I wrote
yesterday's post in the midst of many strains, including work on a chapter of
Drayton that, while working well in some regards, didn't have the right feel. What bothered me about the revised Chapter One wasn't that the work was bad as much as that it wasn't fitting in with the existing book as well as I had hoped. It was becoming apparent that, in order to make this one chapter work, the whole book would have to be revised extensively, and I was not yet comfortable with that notion.
It's not that the book as a whole doesn't needed revision. I'm sure it does. It's just that, whatever its value, whatever its weaknesses and strengths, it does not, I think, need to become an entirely different book. Any revisions should further explore the thing that it is, should iron out as many of the bumps and creases as my talent will allow, should shine light in the corners that are now dark.
And so, mostly on instinct, I have put that revision on hold.
However, I do have a new plan in place. I will continue to market the manuscript as it is, only I will stop sending it to agents and start sending it to independent publishers. The aspects of
Drayton that turn off agents--the mixture of literary with genre fiction, the length, the humor--might actually turn out to be strengths when being read by an editor. The only way to find out for sure is to try.

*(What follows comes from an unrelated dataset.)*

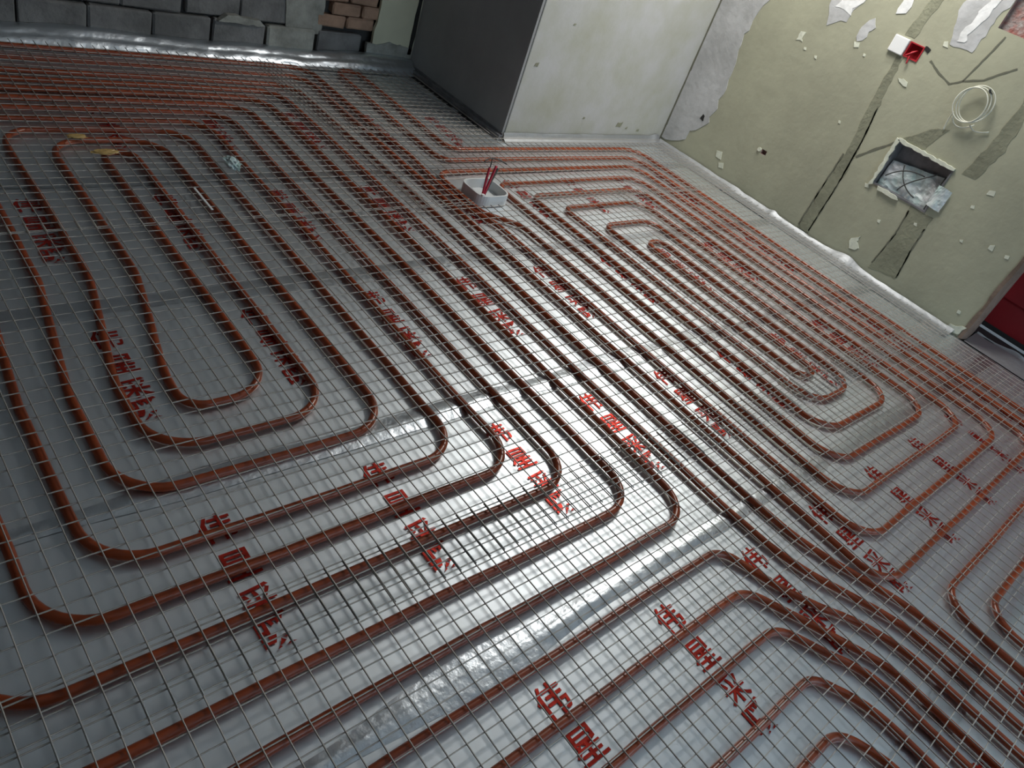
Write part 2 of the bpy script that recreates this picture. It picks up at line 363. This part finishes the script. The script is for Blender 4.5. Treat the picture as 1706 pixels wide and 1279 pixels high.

And it is not the end of the fragment recently written. It strikes me that, with a few amendations, it would work as part of the second Drayton novel. That story will intertwine investigations that Drayton performs for a wealthy, reclusive eccentric, a certain C.F. Dudley, with work he performs for a local TV news vixen who is concerned about a stalker.
I think these are the right moves to make, although I have been wrong many times in the past, may be now, and most certainly will be again in the future. All you can do is stumble forward as best you can.